L'aratro e la spada: la lezione civile di Tito Pasqui

«La spada, il moschetto, il cannone, accrescono il territorio di una Nazione e ne cacciano gli invasori; ma con quelle rie bocche di spavento e di morte si ammontano cadaveri, si spargono lacrime, lutti, fame e sangue, e si seminano i germi di guerre future. Con l’aratro invece si conquistano immense miniere di grano, di carne, di tessuti, di olio, di vino, non ancora sfruttate, e, coi lavori profondi del suolo, si conquistano inesplorate e spesso feraci regioni, aumentando in profondità il territorio produttivo della Nazione.»

(Tito Pasqui, Relazione sulle Macchine e strumenti al Concorso Regionale in Reggio Emilia del 1876, Roma, Eredi Botta, 1877).

Quando Tito Pasqui contrappone «la spada, il moschetto, il cannone» all’aratro, non compie un semplice esercizio retorico. Le sue parole, pronunciate in un contesto tecnico – una relazione sulle macchine agricole – assumono il tono di un giudizio storico e morale: esistono due modi di conquistare il territorio, uno violento e distruttivo, l’altro produttivo e pacificatore.

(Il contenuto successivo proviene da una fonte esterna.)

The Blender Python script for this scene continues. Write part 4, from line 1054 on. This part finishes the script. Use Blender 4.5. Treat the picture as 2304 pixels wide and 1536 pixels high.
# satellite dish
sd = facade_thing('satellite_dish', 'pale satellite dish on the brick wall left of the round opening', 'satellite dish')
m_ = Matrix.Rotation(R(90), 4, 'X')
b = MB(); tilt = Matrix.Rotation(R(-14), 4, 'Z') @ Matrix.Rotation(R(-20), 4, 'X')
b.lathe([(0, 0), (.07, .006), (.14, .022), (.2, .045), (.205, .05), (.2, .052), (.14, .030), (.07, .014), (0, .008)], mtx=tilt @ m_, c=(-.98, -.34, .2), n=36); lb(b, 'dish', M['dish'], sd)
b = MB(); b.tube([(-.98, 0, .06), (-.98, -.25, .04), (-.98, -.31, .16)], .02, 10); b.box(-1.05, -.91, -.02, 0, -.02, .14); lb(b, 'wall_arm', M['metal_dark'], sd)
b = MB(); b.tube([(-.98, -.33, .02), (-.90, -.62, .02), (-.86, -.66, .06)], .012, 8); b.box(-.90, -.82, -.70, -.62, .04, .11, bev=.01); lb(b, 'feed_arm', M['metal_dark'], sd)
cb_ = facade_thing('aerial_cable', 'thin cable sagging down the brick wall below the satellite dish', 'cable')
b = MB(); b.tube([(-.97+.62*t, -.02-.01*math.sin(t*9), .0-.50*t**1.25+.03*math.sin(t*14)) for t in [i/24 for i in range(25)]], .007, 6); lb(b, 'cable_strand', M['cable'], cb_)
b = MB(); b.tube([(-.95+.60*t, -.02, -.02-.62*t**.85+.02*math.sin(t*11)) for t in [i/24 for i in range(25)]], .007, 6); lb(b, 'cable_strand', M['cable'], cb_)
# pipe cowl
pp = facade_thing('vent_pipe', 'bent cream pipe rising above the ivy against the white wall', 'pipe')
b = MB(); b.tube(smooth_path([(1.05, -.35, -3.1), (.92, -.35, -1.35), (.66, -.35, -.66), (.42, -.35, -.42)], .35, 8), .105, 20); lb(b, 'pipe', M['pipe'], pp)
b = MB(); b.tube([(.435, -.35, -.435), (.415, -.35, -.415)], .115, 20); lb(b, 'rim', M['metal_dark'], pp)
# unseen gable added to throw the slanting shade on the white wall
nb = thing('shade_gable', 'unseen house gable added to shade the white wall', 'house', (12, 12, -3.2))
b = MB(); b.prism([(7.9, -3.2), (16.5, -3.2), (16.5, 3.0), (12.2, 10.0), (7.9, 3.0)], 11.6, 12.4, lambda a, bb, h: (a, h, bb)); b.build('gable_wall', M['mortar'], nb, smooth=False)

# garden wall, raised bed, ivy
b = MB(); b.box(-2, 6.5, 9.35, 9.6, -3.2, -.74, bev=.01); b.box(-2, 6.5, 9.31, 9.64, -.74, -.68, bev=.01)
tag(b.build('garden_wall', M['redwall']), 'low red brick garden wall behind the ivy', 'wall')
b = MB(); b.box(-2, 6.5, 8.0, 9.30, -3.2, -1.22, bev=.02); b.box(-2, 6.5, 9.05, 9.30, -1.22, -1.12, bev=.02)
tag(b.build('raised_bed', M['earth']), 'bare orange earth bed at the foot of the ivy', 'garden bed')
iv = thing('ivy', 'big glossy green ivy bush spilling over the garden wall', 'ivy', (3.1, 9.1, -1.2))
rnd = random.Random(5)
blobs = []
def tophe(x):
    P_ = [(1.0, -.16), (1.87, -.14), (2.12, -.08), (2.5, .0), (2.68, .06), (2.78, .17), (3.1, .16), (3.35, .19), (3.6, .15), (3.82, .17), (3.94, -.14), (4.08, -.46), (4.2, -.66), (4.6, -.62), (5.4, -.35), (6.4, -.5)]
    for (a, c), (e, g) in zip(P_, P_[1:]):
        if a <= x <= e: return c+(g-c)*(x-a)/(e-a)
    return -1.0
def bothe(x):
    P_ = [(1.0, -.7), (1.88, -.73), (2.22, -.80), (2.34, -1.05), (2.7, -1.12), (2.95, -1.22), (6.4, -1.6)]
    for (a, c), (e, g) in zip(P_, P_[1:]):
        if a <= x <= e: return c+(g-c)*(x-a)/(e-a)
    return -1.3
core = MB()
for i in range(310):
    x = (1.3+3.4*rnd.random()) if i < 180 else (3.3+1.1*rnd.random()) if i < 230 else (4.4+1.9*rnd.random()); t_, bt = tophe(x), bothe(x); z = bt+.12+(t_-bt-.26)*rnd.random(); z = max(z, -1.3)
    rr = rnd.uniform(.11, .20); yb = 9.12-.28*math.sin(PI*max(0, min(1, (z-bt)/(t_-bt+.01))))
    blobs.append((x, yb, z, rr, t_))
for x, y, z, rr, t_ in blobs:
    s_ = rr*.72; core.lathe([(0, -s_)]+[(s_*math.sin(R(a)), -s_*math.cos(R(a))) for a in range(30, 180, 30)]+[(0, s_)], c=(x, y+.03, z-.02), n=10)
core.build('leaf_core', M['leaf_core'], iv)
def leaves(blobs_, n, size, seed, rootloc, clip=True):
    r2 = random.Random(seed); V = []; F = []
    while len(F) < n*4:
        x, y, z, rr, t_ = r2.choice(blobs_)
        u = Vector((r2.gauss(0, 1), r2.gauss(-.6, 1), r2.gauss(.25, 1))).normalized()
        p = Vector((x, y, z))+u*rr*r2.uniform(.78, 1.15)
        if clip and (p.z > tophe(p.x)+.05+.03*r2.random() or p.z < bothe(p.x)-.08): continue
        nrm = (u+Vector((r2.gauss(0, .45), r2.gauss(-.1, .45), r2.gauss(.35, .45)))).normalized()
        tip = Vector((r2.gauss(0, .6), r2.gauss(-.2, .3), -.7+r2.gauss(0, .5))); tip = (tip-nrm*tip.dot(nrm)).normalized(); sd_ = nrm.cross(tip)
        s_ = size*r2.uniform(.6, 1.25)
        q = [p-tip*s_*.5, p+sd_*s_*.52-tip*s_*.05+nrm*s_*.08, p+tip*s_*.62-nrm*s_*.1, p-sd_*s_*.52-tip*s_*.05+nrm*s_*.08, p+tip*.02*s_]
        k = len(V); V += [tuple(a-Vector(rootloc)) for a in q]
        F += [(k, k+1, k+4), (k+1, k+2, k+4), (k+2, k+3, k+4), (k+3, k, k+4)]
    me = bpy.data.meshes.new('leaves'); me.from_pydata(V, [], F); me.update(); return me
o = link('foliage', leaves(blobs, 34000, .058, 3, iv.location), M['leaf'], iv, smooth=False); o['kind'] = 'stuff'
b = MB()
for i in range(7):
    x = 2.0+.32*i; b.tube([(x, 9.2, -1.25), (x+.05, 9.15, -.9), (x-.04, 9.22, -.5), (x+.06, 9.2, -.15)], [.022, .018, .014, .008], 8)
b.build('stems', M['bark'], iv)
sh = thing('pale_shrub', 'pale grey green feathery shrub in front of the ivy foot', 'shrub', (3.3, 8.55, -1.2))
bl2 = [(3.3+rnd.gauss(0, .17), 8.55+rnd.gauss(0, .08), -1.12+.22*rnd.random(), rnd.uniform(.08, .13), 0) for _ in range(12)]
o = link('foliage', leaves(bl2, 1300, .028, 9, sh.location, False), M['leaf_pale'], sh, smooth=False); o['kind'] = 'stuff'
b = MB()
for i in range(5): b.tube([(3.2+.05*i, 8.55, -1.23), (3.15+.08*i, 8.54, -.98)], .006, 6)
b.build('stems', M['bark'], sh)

Tito Pasqui non parla per astrazione. Egli è figlio di Gaetano Pasqui, pioniere della meccanica agraria italiana, inventore e perfezionatore di aratri polivomeri e di numerosi strumenti per la lavorazione profonda del suolo. Ma mentre il padre incarna soprattutto l’opera dell’inventore e dell’imprenditore, Tito è la voce che interpreta e universalizza quel lavoro, elevandolo a principio di civiltà. Nella sua riflessione, le armi “accrescono” il territorio solo in apparenza. Esse allargano i confini, ma lo fanno riempiendo la terra di cadaveri e seminando «i germi di guerre future». È un’accusa netta, priva di ambiguità: la conquista militare è sterile, perché genera altra violenza. L’aratro, al contrario, non sottrae ma moltiplica. Con esso si conquistano «immense miniere di grano, di carne, di tessuti, di olio, di vino»: una ricchezza che non nasce dalla distruzione, ma dalla trasformazione intelligente della natura.

Qui il pensiero di Tito Pasqui si avvicina sorprendentemente alla tradizione biblica. Il profeta Isaia annuncia un tempo in cui «le spade saranno trasformate in aratri» (Is 2,4): non solo la fine della guerra, ma l’inizio di un ordine nuovo fondato sul lavoro della terra. Tito traduce questa visione in linguaggio moderno, tecnico, nazionale: la vera espansione di una nazione è quella che avviene “in profondità”, quando il suolo viene lavorato, bonificato, reso fertile. Gli aratri Pasqui, in particolare il polivomero, diventano così simboli concreti di questa filosofia. Ogni vomere che incide il terreno non apre una ferita, ma un solco fecondo; ogni lavorazione profonda non distrugge, ma rivela potenzialità nascoste. Dove il cannone lascia rovine, l’aratro lascia campi; dove la guerra produce fame, l’agricoltura produce pane. È significativo che questa visione venga formulata da un ingegnere. Tito Pasqui dimostra che la tecnica non è neutra: può servire la morte o la vita. La meccanizzazione agricola, se orientata al bene comune, diventa strumento di pace duratura, perché rende una nazione meno dipendente dalla conquista e più sicura nella propria autosufficienza.

In definitiva, Tito Pasqui non celebra semplicemente l’aratro contro la spada: egli propone un criterio di grandezza nazionale. Grande non è il popolo che domina con le armi, ma quello che sa nutrire se stesso e gli altri. In questa lezione, nata dal solco tracciato dal padre Gaetano ma elevata a parola pubblica dal figlio, l’agricoltura diventa atto morale, e il lavoro della terra una forma alta di politica e di pace.